▸ Data lines
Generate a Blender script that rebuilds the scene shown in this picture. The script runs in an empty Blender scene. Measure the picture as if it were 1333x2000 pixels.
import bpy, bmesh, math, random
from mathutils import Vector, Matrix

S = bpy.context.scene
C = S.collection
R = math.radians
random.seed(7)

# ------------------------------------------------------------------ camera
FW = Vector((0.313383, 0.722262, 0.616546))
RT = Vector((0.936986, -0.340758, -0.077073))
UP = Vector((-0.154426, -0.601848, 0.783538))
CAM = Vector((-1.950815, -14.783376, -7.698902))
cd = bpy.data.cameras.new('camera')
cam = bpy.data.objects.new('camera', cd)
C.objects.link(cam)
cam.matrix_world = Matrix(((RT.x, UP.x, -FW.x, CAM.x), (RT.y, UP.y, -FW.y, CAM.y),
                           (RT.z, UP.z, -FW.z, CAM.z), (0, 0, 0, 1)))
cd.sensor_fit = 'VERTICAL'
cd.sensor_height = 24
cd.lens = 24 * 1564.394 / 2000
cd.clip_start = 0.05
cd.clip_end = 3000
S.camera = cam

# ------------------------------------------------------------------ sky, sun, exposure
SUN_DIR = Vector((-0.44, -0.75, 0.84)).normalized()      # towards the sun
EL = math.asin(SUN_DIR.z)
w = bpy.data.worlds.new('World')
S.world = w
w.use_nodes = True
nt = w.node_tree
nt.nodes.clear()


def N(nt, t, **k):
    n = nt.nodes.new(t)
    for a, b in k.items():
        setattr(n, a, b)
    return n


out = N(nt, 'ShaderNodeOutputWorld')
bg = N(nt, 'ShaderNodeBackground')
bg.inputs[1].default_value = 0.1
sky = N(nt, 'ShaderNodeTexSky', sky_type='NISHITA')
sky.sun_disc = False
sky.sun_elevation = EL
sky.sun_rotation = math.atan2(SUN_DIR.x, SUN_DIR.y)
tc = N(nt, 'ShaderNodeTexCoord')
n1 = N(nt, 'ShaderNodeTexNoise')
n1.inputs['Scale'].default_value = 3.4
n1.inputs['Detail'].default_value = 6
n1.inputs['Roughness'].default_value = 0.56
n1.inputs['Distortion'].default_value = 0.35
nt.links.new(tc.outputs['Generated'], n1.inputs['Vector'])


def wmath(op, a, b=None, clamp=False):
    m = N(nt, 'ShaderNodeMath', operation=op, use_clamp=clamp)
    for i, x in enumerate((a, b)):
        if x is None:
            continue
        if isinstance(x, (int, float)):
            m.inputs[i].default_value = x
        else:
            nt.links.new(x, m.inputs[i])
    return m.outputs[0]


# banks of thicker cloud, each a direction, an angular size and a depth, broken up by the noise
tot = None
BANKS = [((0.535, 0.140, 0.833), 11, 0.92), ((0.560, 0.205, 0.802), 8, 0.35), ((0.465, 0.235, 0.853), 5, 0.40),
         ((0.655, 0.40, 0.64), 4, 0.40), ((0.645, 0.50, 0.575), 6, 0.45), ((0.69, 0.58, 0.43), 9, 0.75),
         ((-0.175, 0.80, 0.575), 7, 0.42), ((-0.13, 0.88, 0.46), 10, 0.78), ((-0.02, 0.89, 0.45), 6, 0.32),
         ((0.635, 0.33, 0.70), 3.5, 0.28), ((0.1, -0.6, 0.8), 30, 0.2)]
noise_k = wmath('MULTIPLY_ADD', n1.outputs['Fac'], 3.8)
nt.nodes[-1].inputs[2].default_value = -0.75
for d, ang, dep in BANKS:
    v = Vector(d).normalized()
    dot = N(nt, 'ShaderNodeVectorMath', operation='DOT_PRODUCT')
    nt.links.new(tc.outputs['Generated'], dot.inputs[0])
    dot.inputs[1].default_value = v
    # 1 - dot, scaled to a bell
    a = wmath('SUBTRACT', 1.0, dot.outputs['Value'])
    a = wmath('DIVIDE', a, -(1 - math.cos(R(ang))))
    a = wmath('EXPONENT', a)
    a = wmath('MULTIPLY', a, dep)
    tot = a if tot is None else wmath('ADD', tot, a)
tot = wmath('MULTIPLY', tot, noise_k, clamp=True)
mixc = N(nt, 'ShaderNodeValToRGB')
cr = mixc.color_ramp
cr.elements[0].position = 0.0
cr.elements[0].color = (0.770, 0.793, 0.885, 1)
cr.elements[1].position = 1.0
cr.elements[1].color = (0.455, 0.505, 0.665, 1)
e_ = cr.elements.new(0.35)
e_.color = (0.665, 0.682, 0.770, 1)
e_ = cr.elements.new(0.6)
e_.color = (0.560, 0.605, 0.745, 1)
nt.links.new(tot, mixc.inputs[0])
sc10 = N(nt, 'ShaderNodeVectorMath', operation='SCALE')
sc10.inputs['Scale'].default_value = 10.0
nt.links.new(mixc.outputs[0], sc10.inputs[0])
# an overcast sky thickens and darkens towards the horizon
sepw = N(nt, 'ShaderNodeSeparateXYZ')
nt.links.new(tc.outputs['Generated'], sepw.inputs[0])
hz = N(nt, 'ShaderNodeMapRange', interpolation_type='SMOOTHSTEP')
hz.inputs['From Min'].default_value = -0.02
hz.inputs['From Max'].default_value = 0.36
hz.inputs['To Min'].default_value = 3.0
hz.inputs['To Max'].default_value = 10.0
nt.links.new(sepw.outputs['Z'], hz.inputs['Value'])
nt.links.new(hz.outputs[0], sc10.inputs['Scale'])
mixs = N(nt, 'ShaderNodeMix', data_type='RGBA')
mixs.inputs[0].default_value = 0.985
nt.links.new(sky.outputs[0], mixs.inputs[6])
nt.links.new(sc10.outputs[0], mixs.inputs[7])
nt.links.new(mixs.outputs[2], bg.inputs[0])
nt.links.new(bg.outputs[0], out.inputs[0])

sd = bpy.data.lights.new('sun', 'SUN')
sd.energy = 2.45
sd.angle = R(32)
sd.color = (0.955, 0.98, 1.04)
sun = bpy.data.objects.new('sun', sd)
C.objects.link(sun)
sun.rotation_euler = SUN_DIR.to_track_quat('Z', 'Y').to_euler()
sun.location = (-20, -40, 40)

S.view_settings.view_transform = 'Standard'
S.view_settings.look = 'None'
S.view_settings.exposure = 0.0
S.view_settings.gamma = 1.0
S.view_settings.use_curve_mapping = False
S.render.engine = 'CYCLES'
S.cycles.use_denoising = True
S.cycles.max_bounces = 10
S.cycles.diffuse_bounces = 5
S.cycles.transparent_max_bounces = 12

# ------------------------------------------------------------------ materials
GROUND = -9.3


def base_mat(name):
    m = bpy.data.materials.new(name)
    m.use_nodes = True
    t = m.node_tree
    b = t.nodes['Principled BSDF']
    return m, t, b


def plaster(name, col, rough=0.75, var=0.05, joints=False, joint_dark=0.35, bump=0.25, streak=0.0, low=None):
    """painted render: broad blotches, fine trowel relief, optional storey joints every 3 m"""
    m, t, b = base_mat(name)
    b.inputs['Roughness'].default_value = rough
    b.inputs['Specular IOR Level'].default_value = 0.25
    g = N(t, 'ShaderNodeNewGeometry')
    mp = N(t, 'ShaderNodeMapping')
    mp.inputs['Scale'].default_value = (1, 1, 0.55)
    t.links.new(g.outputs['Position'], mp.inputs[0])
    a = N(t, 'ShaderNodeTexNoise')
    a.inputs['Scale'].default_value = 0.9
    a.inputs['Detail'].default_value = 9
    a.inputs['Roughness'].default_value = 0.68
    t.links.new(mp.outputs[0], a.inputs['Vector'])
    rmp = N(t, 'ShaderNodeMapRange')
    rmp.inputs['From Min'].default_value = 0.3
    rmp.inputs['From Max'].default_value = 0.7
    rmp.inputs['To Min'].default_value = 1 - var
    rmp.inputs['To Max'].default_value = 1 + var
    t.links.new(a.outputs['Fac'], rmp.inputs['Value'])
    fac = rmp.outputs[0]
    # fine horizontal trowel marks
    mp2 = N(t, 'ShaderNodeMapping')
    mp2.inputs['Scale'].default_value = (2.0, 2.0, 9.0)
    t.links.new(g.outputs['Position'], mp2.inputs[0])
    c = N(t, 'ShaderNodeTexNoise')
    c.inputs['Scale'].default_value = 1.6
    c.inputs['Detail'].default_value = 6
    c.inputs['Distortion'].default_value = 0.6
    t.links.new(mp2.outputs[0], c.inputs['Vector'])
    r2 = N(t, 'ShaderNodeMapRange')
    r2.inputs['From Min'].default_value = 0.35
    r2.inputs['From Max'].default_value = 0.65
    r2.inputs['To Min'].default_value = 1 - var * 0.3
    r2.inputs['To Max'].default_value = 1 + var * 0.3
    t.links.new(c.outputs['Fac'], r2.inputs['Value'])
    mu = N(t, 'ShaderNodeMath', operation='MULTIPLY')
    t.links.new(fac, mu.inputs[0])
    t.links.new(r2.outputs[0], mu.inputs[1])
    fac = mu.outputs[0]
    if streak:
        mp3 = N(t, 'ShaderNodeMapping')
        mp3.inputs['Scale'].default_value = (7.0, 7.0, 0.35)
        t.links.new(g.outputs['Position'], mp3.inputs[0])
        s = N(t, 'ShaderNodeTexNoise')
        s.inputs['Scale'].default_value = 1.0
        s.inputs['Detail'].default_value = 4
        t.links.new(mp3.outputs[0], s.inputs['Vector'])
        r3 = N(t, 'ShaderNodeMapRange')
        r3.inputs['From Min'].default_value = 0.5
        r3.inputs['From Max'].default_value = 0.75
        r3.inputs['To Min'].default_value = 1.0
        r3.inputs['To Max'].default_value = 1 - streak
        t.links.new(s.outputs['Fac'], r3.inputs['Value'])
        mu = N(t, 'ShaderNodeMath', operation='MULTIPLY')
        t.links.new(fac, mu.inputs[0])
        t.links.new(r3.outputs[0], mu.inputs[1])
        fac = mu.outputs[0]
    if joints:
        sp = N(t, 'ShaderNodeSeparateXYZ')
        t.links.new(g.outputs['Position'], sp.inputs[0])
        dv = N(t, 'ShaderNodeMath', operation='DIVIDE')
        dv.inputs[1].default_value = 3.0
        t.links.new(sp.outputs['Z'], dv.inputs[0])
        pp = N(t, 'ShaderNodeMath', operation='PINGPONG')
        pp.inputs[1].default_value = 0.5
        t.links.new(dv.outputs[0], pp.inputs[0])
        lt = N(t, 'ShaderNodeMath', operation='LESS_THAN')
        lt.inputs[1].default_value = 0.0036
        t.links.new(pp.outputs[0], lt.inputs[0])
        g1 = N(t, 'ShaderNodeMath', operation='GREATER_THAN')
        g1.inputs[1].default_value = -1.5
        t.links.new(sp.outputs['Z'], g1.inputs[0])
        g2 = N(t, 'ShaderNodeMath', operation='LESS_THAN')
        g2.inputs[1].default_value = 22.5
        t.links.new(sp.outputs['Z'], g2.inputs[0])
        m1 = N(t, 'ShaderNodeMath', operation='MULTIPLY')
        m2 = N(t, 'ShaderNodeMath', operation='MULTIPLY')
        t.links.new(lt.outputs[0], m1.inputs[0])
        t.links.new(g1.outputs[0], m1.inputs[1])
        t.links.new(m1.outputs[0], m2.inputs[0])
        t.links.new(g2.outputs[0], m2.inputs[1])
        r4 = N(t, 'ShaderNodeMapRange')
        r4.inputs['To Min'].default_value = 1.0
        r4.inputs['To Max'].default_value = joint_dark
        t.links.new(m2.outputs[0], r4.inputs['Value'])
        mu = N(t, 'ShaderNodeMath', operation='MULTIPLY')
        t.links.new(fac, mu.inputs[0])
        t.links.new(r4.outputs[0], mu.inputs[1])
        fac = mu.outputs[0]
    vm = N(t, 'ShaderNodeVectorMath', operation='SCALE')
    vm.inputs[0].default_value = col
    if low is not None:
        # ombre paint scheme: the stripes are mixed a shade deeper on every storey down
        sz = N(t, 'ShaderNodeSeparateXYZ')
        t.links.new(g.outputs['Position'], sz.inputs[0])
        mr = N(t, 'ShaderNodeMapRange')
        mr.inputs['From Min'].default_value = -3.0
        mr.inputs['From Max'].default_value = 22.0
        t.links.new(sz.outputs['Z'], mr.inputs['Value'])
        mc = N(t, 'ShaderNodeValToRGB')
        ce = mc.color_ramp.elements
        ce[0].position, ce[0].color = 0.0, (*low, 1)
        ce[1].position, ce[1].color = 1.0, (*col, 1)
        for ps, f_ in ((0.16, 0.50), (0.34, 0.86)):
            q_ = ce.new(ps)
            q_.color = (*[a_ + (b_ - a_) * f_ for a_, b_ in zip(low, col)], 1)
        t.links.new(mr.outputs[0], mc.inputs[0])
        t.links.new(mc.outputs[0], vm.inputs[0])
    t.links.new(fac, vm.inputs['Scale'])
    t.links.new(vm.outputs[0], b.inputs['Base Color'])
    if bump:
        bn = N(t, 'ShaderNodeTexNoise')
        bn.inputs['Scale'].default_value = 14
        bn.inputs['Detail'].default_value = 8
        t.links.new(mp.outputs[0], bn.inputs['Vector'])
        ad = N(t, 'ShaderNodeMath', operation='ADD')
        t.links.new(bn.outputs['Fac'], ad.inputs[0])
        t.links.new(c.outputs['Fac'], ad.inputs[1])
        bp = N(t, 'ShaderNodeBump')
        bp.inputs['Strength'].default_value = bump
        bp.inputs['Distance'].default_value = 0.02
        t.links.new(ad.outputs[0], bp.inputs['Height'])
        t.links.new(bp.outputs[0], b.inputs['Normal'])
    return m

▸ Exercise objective
Quote exactly the line containing "mr = N(t, 'ShaderNodeMapRange')" and every later line through the end of the listing, and no other lines.

▸ Finished answer
        mr = N(t, 'ShaderNodeMapRange')
        mr.inputs['From Min'].default_value = -3.0
        mr.inputs['From Max'].default_value = 22.0
        t.links.new(sz.outputs['Z'], mr.inputs['Value'])
        mc = N(t, 'ShaderNodeValToRGB')
        ce = mc.color_ramp.elements
        ce[0].position, ce[0].color = 0.0, (*low, 1)
        ce[1].position, ce[1].color = 1.0, (*col, 1)
        for ps, f_ in ((0.16, 0.50), (0.34, 0.86)):
            q_ = ce.new(ps)
            q_.color = (*[a_ + (b_ - a_) * f_ for a_, b_ in zip(low, col)], 1)
        t.links.new(mr.outputs[0], mc.inputs[0])
        t.links.new(mc.outputs[0], vm.inputs[0])
    t.links.new(fac, vm.inputs['Scale'])
    t.links.new(vm.outputs[0], b.inputs['Base Color'])
    if bump:
        bn = N(t, 'ShaderNodeTexNoise')
        bn.inputs['Scale'].default_value = 14
        bn.inputs['Detail'].default_value = 8
        t.links.new(mp.outputs[0], bn.inputs['Vector'])
        ad = N(t, 'ShaderNodeMath', operation='ADD')
        t.links.new(bn.outputs['Fac'], ad.inputs[0])
        t.links.new(c.outputs['Fac'], ad.inputs[1])
        bp = N(t, 'ShaderNodeBump')
        bp.inputs['Strength'].default_value = bump
        bp.inputs['Distance'].default_value = 0.02
        t.links.new(ad.outputs[0], bp.inputs['Height'])
        t.links.new(bp.outputs[0], b.inputs['Normal'])
    return m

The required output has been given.